Metal is the easiest win because the rule is short. Warm undertones are flattered by yellow gold, brass, antique gold and traditional kundan and polki. Cool undertones suit silver, white gold, platinum and oxidised silver. Neutral undertones can wear either, and rose gold sits gracefully across nearly every skin tone, which is why it has become such a safe gifting choice. When you are mixing metals on one look, let your undertone pick the dominant metal and treat the other as an accent.

The myth worth dropping: nobody is barred from a colour

The idea that a person simply cannot wear red, or yellow, or white, is the most stubborn and least true piece of colour advice going. Undertone does not lock you out of a colour; it only tells you which version of that colour flatters you most. If true white drains you, ivory or oyster will not. If a cool blue feels harsh, a warmer teal will settle. The colour is rarely the problem. The tone, the finish (matte versus a satin sheen) and the fabric resting against your face are what you adjust. Keep a tricky colour away from the neckline and bring it in through a skirt, a dupatta border or footwear instead.

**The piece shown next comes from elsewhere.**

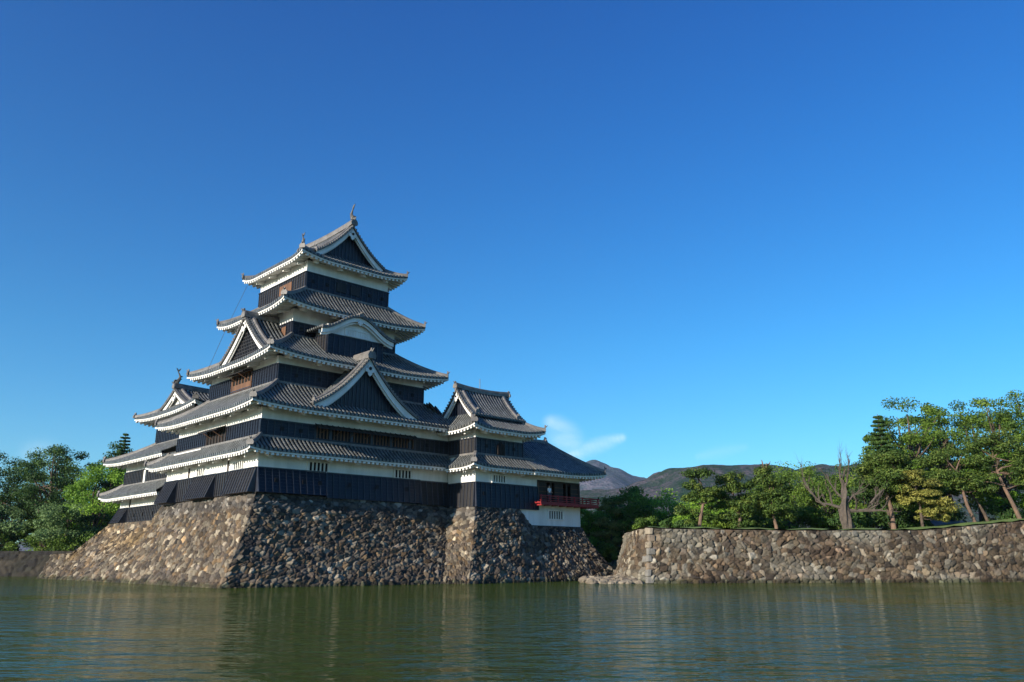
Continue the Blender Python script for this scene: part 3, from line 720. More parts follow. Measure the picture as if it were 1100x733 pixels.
# ------------------------------------------------------------------ small keep behind on the left, with its gallery
N_ = thing('small_keep', 'smaller three-storey keep with a gable roof, standing behind the main keep at the left', 'turret', 0, 16, 5.2)
rn1 = (-8, 6, 7.9, 23.8)
n1 = wall_storey(N_, rn1, 5.2, 7.8, 6.74, boards='N')
boarding(n1, 'W', rn1, 5.3, 6.74, 0.42, s0=21.3, s1=23.85, flare=0.75, mat=M['wornboard'])
boarding(n1, 'W', rn1, 5.35, 6.72, 0.42, s0=9.8, s1=21.1, flare=0.05, mat=M['wornboard'])
m = MB(); facebox(m, 'W', rn1, 20.9, 21.1, 0, 0.06, 6.75, 7.6); m.build('wall_post', M['darkwood'], n1)
loopholes(n1, 'W', (-8.05, 0, 0, 0), 6.0, (12.0, 14.5, 17.0, 19.3))
rn2 = (-8, 6, 7.9, 23.3)
n2 = wall_storey(N_, rn2, 8.6, 11.1, 10.28, boards='N')
boarding(n2, 'W', rn2, 8.9, 10.28, 0.42, s0=9.8, s1=23.3, mat=M['wornboard'])
m = MB(); facebox(m, 'W', rn2, 17.8, 18.3, 0.05, 0.16, 9.1, 10.2); m.build('window_recess', M['dark'], n2)
m = MB(); facebox(m, 'W', rn2, 17.3, 17.7, 0.05, 0.2, 9.0, 10.2); m.build('window_post', M['plaster'], n2)
rn3 = (-6, 6, 10.0, 21.4)
n3 = wall_storey(N_, rn3, 11.2, 15.55, 14.7, boards='NE')
boarding(n3, 'W', rn3, 13.1, 14.7, 0.42, s0=10.0, s1=21.45, mat=M['board'])
skirt(N_, (-9.72, 7.7, 6.2, 25.35), (-8, 6, 7.9, 23.4), 7.72, 8.95, 1.65, 0.25, sides='WNE', cuts={'W': (0, 15.5)})
skirt(N_, (-9.72, 7.7, 6.0, 25.15), (-6, 6, 10.0, 21.4), 11.12, 13.15, 1.65, 0.28, sides='WNE', cuts={'W': (0, 15.5)})
skirt(N_, (-7.8, 7.8, 8.1, 23.3), (-6.3, 6.3, 12.1, 19.2), 15.62, 16.6, 1.75, 0.38, sides='WSEN', band=False)
gable(N_, (-6.3, 15.65), (-1, 0), 3.75, 16.2, 18.1, 12.6, ov=0.65, c=0.35, both=True, sc=0.9, shachi=True, board_w=0.32, wall='plaster', name='gable_roof')
# ------------------------------------------------------------------ dry stone walls
def c2w(a, b): return (CX + a * UX + b * VX, CY + a * UY + b * VY)
rng = np.random.default_rng(7)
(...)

If you would rather not run every swatch yourself, AINAA can read your undertone preferences and shortlist sarees, kurtas, jewellery and footwear in the exact temperature that suits you, sized and priced in rupees. It is the difference between scrolling hundreds of options and seeing the ten that were built for your skin.

Key takeaways

  • Undertone, not how fair or deep your skin is, decides your most flattering colours.
  • Blue veins read cool, green veins read warm, a mix reads neutral; confirm with the gold versus silver fabric test.
  • Warm skin glows in golden jewel tones and gold metal; cool skin glows in icy jewel tones and silver.
  • Washed-out pastels are almost always a temperature mistake, not a wrong colour.
  • Nobody is barred from a colour; adjust the tone, finish and fabric near the face instead.

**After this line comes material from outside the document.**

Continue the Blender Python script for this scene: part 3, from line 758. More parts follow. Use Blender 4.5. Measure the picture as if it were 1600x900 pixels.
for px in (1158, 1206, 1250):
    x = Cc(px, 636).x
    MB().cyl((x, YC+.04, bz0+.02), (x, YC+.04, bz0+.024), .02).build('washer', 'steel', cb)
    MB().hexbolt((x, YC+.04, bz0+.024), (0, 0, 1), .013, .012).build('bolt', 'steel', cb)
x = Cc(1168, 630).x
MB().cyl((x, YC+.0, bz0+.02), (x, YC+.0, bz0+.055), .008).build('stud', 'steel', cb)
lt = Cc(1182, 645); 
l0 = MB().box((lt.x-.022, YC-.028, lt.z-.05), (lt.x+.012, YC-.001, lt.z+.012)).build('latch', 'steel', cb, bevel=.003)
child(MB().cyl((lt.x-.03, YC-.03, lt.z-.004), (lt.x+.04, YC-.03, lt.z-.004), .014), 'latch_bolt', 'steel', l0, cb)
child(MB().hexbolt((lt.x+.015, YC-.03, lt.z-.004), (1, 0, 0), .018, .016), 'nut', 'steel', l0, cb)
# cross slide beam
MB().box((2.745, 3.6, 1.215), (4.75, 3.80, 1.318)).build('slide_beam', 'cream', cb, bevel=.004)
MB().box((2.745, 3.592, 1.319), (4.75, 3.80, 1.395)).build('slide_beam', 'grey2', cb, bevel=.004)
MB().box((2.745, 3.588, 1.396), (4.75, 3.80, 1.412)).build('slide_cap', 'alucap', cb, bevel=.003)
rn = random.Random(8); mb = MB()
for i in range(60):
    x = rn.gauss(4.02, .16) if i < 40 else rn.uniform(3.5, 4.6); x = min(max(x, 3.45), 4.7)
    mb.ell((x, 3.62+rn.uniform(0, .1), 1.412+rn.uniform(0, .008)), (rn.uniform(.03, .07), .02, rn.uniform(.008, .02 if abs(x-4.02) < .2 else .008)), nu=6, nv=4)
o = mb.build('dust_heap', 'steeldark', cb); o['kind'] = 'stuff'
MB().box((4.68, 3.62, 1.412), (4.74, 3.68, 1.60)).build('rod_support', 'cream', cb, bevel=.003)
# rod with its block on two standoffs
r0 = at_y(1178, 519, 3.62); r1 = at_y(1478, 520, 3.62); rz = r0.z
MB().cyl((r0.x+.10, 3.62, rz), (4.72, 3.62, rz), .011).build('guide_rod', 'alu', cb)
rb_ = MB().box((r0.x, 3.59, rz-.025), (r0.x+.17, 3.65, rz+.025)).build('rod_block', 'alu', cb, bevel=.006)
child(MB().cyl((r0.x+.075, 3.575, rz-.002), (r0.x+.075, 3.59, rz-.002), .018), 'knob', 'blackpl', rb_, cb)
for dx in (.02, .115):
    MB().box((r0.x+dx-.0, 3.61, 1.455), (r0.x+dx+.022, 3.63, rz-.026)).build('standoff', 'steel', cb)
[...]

Frequently asked questions

How do I find my undertone at home?
Look at the veins on your inner wrist in natural daylight. Blue or purple veins point to a cool undertone, green veins point to warm, and a mix of both suggests neutral. Cross-check by holding gold and silver fabric near your face to see which one brightens your skin.
Which colours suit warm Indian skin tones?
Warm undertones glow in golden-based shades: emerald, mustard, terracotta, coral, ruby red and warm peach. For pastels, choose buttery yellow, warm ivory and apricot rather than cool icy tints.
Should I wear gold or silver jewellery?
Warm undertones are flattered by yellow gold, brass and antique kundan. Cool undertones suit silver, white gold and platinum. Neutral undertones can wear both, and rose gold sits comfortably across most skin tones.
Is it true that some people cannot wear certain colours?
No. Anyone can wear any colour. Undertone only changes which version of a shade flatters you most, so the fix is usually the right tone, finish or fabric near the face, not avoiding the colour altogether.